Henderson’s confidence on the course is something Sharp, 35, envies. Henderson has the belief to use her driver where most players wouldn’t (her average drive ranks among the top 15 on Tour, at 272 yards) and she always seems relaxed. “I really don’t know if she gets nervous,” Sharp says. Henderson says she used to, but asks, “What’s the point of that, really?” If only it were that easy for the rest of us. It helps that she has a four-leaf clover on one shoe and travels with a lucky stuffed pink monkey, a turtle and a ladybug. Ladybugs are good luck, “unless they have seven dots,” she warns.

On the course, a three-on-three best-ball competition has broken out, with Brittany Henderson, Dave and the course GM on one team, and Henderson, her childhood instructor Paul Vaillancourt and a hack writer on the other. The sisters produce near-identical drives and approach shots on No. 15. On the green, Dave suggests that his youngest daughter’s team putts first. “Why?” Henderson asks. “Because you’re gonna three-putt?”

There are stories for days about her competitive nature. Any long-time member of this club has a few, and the one about the hours she spent hitting balls in the pouring rain is a popular refrain. Vaillancourt runs the local indoor golf school where Henderson spent a lot of winter days, back when she doubled as a hockey goalie for the Smiths Falls Cubs and would whip a tennis ball at the wall to test her reflexes during breaks from hitting balls. (She played her last game at the midget age to focus on golf.) But Vaillancourt’s favourite memory happened right here: He remembers watching from the clubhouse deck when, at 10, Henderson played in a junior tournament against a bunch of older boys. She three-putted the last hole to tie one of them. The kid with the long blond braid shook hands, picked up her bag and walked off the green, dragging her putter through the parking lot. She sat down behind Vaillancourt’s car and sulked until he went out to talk to her. “From the beginning,” Vaillancourt says, “you could see that fire.”

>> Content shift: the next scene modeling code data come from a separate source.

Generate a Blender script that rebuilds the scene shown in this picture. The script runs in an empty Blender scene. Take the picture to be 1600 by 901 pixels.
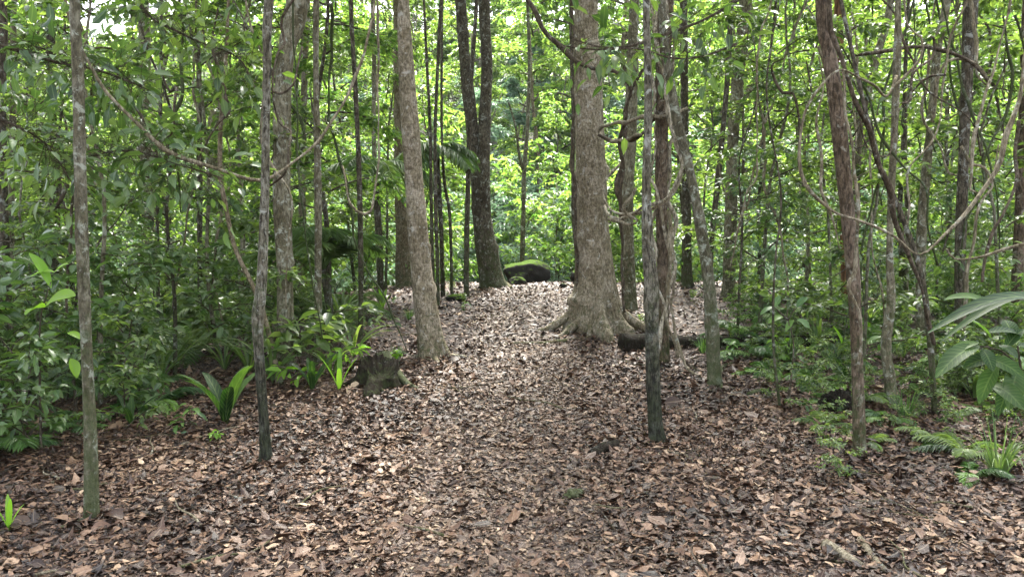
import bpy, math, random
import numpy as np
from mathutils import Vector, noise as mnoise
R = math.radians
C = bpy.context.scene.collection
sc = bpy.context.scene

# ------------------------------------------------------------------ camera, sky, sun, exposure
CAMH = 1.5
F = 1186.0                     # focal length in pixels of a 1600 px wide frame
PITCH = math.atan(50.0 / F)
cam_d = bpy.data.cameras.new('camera'); cam = bpy.data.objects.new('camera', cam_d); C.objects.link(cam)
cam_d.sensor_width = 36; cam_d.lens = 36 * F / 1600; cam_d.clip_end = 500; cam_d.clip_start = 0.05
cam.location = (0, 0, CAMH); cam.rotation_euler = (R(90) - PITCH, 0, 0)
sc.camera = cam

SUN_EL, SUN_AZ = 58.0, 12.0    # azimuth measured from +Y towards +X
world = bpy.data.worlds.new('World'); sc.world = world; world.use_nodes = True
wn = world.node_tree; wn.nodes.clear()
sky = wn.nodes.new('ShaderNodeTexSky'); sky.sky_type = 'NISHITA'; sky.sun_disc = False
sky.sun_elevation = R(SUN_EL); sky.sun_rotation = R(SUN_AZ); sky.air_density = 1.0; sky.dust_density = 4.0; sky.ozone_density = 1.0
hs = wn.nodes.new('ShaderNodeHueSaturation'); hs.inputs['Saturation'].default_value = 0.35
bg = wn.nodes.new('ShaderNodeBackground'); bg.inputs['Strength'].default_value = 0.15
wo = wn.nodes.new('ShaderNodeOutputWorld')
wn.links.new(sky.outputs[0], hs.inputs['Color']); wn.links.new(hs.outputs[0], bg.inputs['Color']); wn.links.new(bg.outputs[0], wo.inputs['Surface'])
sd = bpy.data.lights.new('sun', 'SUN'); sd.energy = 3.7; sd.angle = R(14); sd.color = (1.0, 0.96, 0.88)
so = bpy.data.objects.new('sun', sd); C.objects.link(so)
sv = Vector((math.sin(R(SUN_AZ)) * math.cos(R(SUN_EL)), math.cos(R(SUN_AZ)) * math.cos(R(SUN_EL)), math.sin(R(SUN_EL))))
so.rotation_euler = sv.to_track_quat('Z', 'Y').to_euler(); so.location = (0, 0, 40)

sc.view_settings.view_transform = 'Standard'; sc.view_settings.look = 'None'
sc.view_settings.gamma = 1.0; sc.view_settings.use_curve_mapping = False
sc.view_settings.exposure = 2.95
cy = sc.cycles
cy.max_bounces = 7; cy.diffuse_bounces = 4; cy.glossy_bounces = 2; cy.transmission_bounces = 5; cy.volume_bounces = 0
cy.sample_clamp_indirect = 6.0; cy.caustics_reflective = False; cy.caustics_refractive = False

# ------------------------------------------------------------------ terrain
def sstep(t):
    t = max(0.0, min(1.0, t)); return t * t * (3 - 2 * t)
def terrain(x, y):
    z = 0.93 * sstep((y - 2.6) / 12.2)
    if y > 15.5: z -= 0.9 * sstep((y - 15.5) / 8.0)
    if y > 24: z += 24.0 * sstep((y - 24) / 62.0)
    z -= 0.35 * sstep((-x - 1.2) / 4.0) * sstep((y - 4) / 6.0)
    z += 0.10 * sstep((x - 2.0) / 5.0) * sstep((14 - y) / 6.0)
    z += 0.05 * mnoise.noise(Vector((x * 0.45, y * 0.45, 3.1))) + 0.02 * mnoise.noise(Vector((x * 1.7, y * 1.7, 8.0)))
    return z
def pathx(y): return -0.02 + 0.028 * (y - 3) + 0.13 * math.sin(y * .75 + .6)

def P(px, py, d):              # point seen at a photo pixel, d metres ahead
    a = (px - 800) / F; b = (450.5 - py) / F
    dy = math.cos(PITCH) + b * math.sin(PITCH); dz = -math.sin(PITCH) + b * math.cos(PITCH)
    t = d / dy
    return Vector((a * t, d, CAMH + dz * t))
def G(px, py):                 # ground point seen at a photo pixel
    d = 2.0
    while d < 60:
        p = P(px, py, d)
        if p.z <= terrain(p.x, p.y): return Vector((p.x, p.y, terrain(p.x, p.y)))
        d += 0.02
    return P(px, py, 20)
def gz(x, y): return Vector((x, y, terrain(x, y)))

# ------------------------------------------------------------------ mesh builder
def rng(seed): return np.random.default_rng(seed)
def unit(a): return a / np.maximum(np.linalg.norm(a, axis=-1, keepdims=True), 1e-9)

T_LOW = (np.array([(0, 0, 0), (.42, .5, .10), (1, 0, -.14), (.42, -.5, .10)], float), np.array([(0, 2, 1), (0, 3, 2)]))
T_MID = (np.array([(0, 0, 0), (.33, 0, .0), (.68, 0, -.03), (1, 0, -.16), (.26, .44, .08), (.62, .42, .05), (.26, -.44, .08), (.62, -.42, .05)], float),
         np.array([(0, 1, 4), (1, 2, 5), (1, 5, 4), (2, 3, 5), (0, 6, 1), (1, 7, 2), (1, 6, 7), (2, 7, 3)]))

class MB:
    def __init__(s): s.V = []; s.A = []; s.T = []; s.M = []; s.n = 0
    def add(s, v, t, a, m):
        v = np.asarray(v, float).reshape(-1, 3); t = np.asarray(t, int).reshape(-1, 3); a = np.asarray(a, float).reshape(-1, 3)
        s.V.append(v); s.A.append(a); s.T.append(t + s.n); s.M.append(np.full(len(t), m)); s.n += len(v)
    def leaves(s, p, d, n, L, W, tm, mat=0, rnd=None, curl=None, g=None, rag=0):
        k = len(p)
        if k == 0: return
        d = unit(d); sd_ = unit(np.cross(n, d)); n = np.cross(d, sd_)
        tv, tt = tm
        cz = np.ones(k) if curl is None else curl
        v = (p[:, None, :] + d[:, None, :] * (tv[None, :, 0] * L[:, None])[..., None]
             + sd_[:, None, :] * (tv[None, :, 1] * W[:, None])[..., None]
             + n[:, None, :] * (tv[None, :, 2] * L[:, None] * cz[:, None])[..., None])
        if rag: v = v + np.random.default_rng(k).normal(size=v.shape) * (L[:, None] * rag)[..., None] * (1, 1, .6)
        t = tt[None] + (np.arange(k) * len(tv))[:, None, None]
        r = (g or np.random.default_rng(k)).random(k) if rnd is None else rnd
        a = np.zeros((k, len(tv), 3)); a[..., 0] = tv[None, :, 0]; a[..., 1] = tv[None, :, 1] + .5; a[..., 2] = r[:, None]
        s.add(v, t, a, mat)
    def tube(s, pts, rad, sides=8, mat=1, fn=None, cap=True, rnd=0.5):
        pts = np.asarray(pts, float); rad = np.asarray(rad, float); n = len(pts)
        tan = unit(np.gradient(pts, axis=0))
        ref = np.array((1.0, 0, 0)) if abs(tan[0][0]) < .8 else np.array((0, 1.0, 0))
        u = unit(np.cross(tan[0], ref)[None])[0]; rows = []
        th = np.arange(sides) * 2 * math.pi / sides
        for i in range(n):
            u = u - tan[i] * np.dot(u, tan[i]); u /= max(np.linalg.norm(u), 1e-9); w = np.cross(tan[i], u)
            r = rad[i] * (np.ones(sides) if fn is None else fn(th, i, pts[i]))
            rows.append(pts[i] + np.cos(th)[:, None] * u * r[:, None] + np.sin(th)[:, None] * w * r[:, None])
        v = np.concatenate(rows); f = []
        for i in range(n - 1):
            for j in range(sides):
                a, b = i * sides + j, i * sides + (j + 1) % sides; c_, d_ = a + sides, b + sides
                f += [(a, b, d_), (a, d_, c_)]
        if cap:
            v = np.concatenate([v, pts[:1], pts[-1:]])
            for j in range(sides):
                f.append((n * sides, (j + 1) % sides, j)); f.append((n * sides + 1, (n - 1) * sides + j, (n - 1) * sides + (j + 1) % sides))
        a = np.zeros((len(v), 3)); a[:, 2] = rnd
        s.add(v, f, a, mat)
    def ribbon(s, pts, wid, up=(0, 0, 1), fold=.25, mat=0, rnd=.5):
        pts = np.asarray(pts, float); n = len(pts); tan = unit(np.gradient(pts, axis=0))
        side = unit(np.cross(np.asarray(up, float)[None], tan)); nn = np.cross(tan, side)
        wid = np.asarray(wid, float)[:, None]
        Lv = pts + side * wid * .5 + nn * wid * fold; Rv = pts - side * wid * .5 + nn * wid * fold
        v = np.stack([Lv, pts, Rv], 1).reshape(-1, 3); f = []
        for i in range(n - 1):
            o = i * 3
            f += [(o, o + 1, o + 4), (o, o + 4, o + 3), (o + 1, o + 2, o + 5), (o + 1, o + 5, o + 4)]
        a = np.zeros((n, 3, 3)); a[:, :, 0] = np.linspace(0, 1, n)[:, None]; a[:, :, 1] = (0, .5, 1); a[:, :, 2] = rnd
        s.add(v, f, a, mat)
    def mesh(s, name, mats, origin=(0, 0, 0)):
        v = np.concatenate(s.V) - np.asarray(origin, float); t = np.concatenate(s.T); a = np.concatenate(s.A); m = np.concatenate(s.M)
        me = bpy.data.meshes.new(name)
        me.vertices.add(len(v)); me.vertices.foreach_set('co', v.astype(np.float32).ravel())
        me.loops.add(len(t) * 3); me.loops.foreach_set('vertex_index', t.astype(np.int32).ravel())
        me.polygons.add(len(t)); me.polygons.foreach_set('loop_start', (np.arange(len(t)) * 3).astype(np.int32))
        me.polygons.foreach_set('material_index', m.astype(np.int32))
        at = me.attributes.new('leaf', 'FLOAT_VECTOR', 'POINT'); at.data.foreach_set('vector', a.astype(np.float32).ravel())
        for q in mats: me.materials.append(q)
        me.update(calc_edges=True); me.shade_smooth()
        return me
    def build(s, name, mats, parent=None, origin=(0, 0, 0)):
        o = bpy.data.objects.new(name, s.mesh(name, mats, origin)); C.objects.link(o)
        if parent is not None: o.parent = parent
        else: o.location = origin
        return o

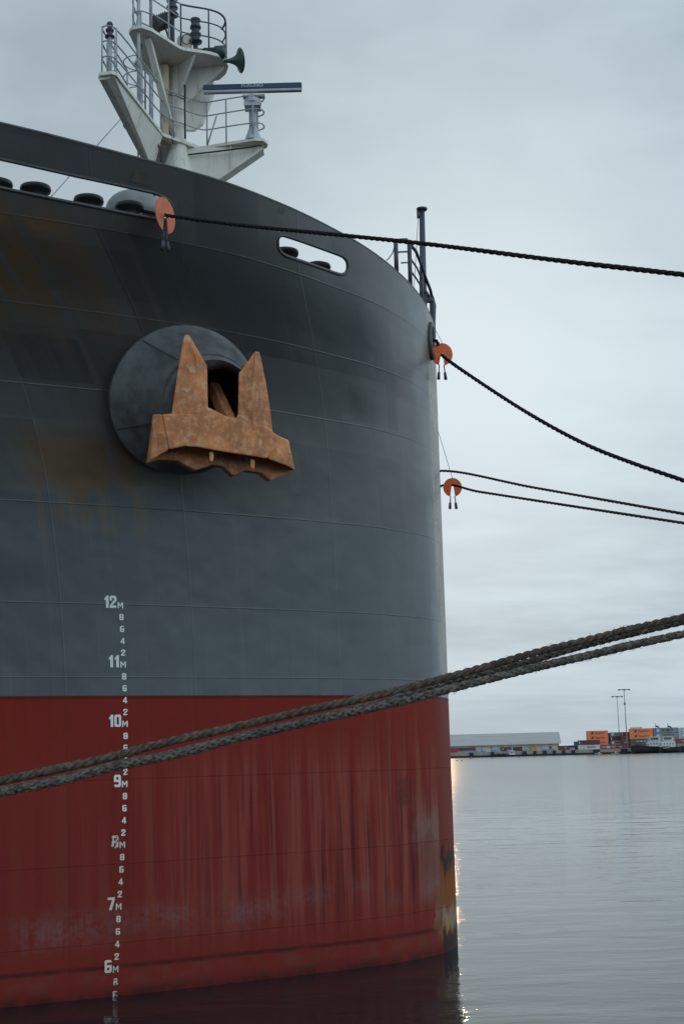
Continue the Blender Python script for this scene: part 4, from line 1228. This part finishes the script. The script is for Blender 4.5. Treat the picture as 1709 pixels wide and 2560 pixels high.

Today, Henderson’s team does not win the best-ball competition. She even finds water on a tee-shot. “That’s OK,” she says, smiling. Later, Vaillancourt widens his eyes and whispers: “She’s piiiissed.”

She may be, but Henderson hides it well. She thinks back to that little girl who cried after her first club championship and remembers how all the ladies were trying to console her, telling her how good she was. “I was so disappointed with how I played,” she says. “It wasn’t that I lost—it was that I knew I could do better.”

Remind her that she was just 10 and playing against women with much more experience and she just laughs.

Vaillancourt doesn’t remember much about Henderson losing that first tournament. He only recalls the next year, at age 11, when she won it by 23 strokes.